In the end, only 44 illegal aliens were picked up in the allegedly “mass” deportation raids in Los Angeles County. Their records include second-degree murder, assault with the intent to commit rape, assault with a deadly weapon, sexual battery, grand theft larceny, illegal weapon possession, and drug trafficking. These are the individuals whom the entirety of California’s Democratic establishment is willing to go to the mat to protect, while denouncing Trump’s efforts to defend businesses, peaceful property owners, commuters, and the police.

Others among the 44 arrestees undoubtedly “only” committed the offense of illegal entry. The idea that the absence of a broader criminal record should render an illegal alien immune from deportation is one of the founding myths of the open-borders lobby that should be definitively put to rest.

Governor Newsom sued Trump on Tuesday morning, claiming that Trump violated the U.S. Constitution—specifically, the Tenth Amendment reserving power to the states—in calling out the National Guard. Newsom had already undermined his credibility by the third paragraph of the complaint: “On Saturday, June 7, [Trump] used a protest that local authorities had under control to make another unprecedented power grab.” What was occurring in various parts of Los Angeles was rioting, not “protest.” And Los Angeles Police Chief Jim McDonnell himself conceded on Sunday night that “this thing has gotten out of control.”

The authority that Trump invoked in activating the Guard—10 U.S.C. 12406—provides that “the president may call into federal service members and units of the National Guard of any State in such numbers as he considers necessary to repel the invasion, suppress the rebellion, or execute those laws.” Trump’s order is confined to the “temporary” protection of ICE and other federal personnel, as they enforce federal law, and to the protection of federal property in places where protests against federal enforcement have occurred or are likely to occur.

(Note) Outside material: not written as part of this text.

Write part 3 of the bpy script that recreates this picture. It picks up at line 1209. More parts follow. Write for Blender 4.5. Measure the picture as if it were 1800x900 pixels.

Another clause of Section 10 U.S.C. 12406 holds that “orders for these purposes shall be issued through the governors of the States.” Whether a president can activate the Guard for such a limited supporting-only function without going through a governor, without invoking further legal authority, and without violating the Posse Comitatus Act is an untested question that a court will rule on after a hearing this Thursday.

Tuesday’s mobilization of the Marines to protect ICE agents is equally complex, but even more politically fraught. This latest step in the escalating feud over law and order in California risks looking excessive, notwithstanding that violence and vandalism have been spreading to other cities both within and outside of the state.

The Trump National Guard mobilization brought into relief an important distinction. There is violence, and then there is violence, in the words of the June 7 memorandum, intended to “inhibit the execution of the laws.” Both eat away at social order, but the latter is a death knell for civilization. That is why, when progressive prosecutors in California and elsewhere decriminalize resisting arrest, they are violating their most sacred oath of office.

To the disgust of the media, Trump said after the mobilization: “No one will spit on our police and our military; when they spit, we will hit.” There may be more eloquent ways to express this determination, but for many Americans, Trump’s unapologetic defense of the law this weekend represented liberation from a poisonous set of lies.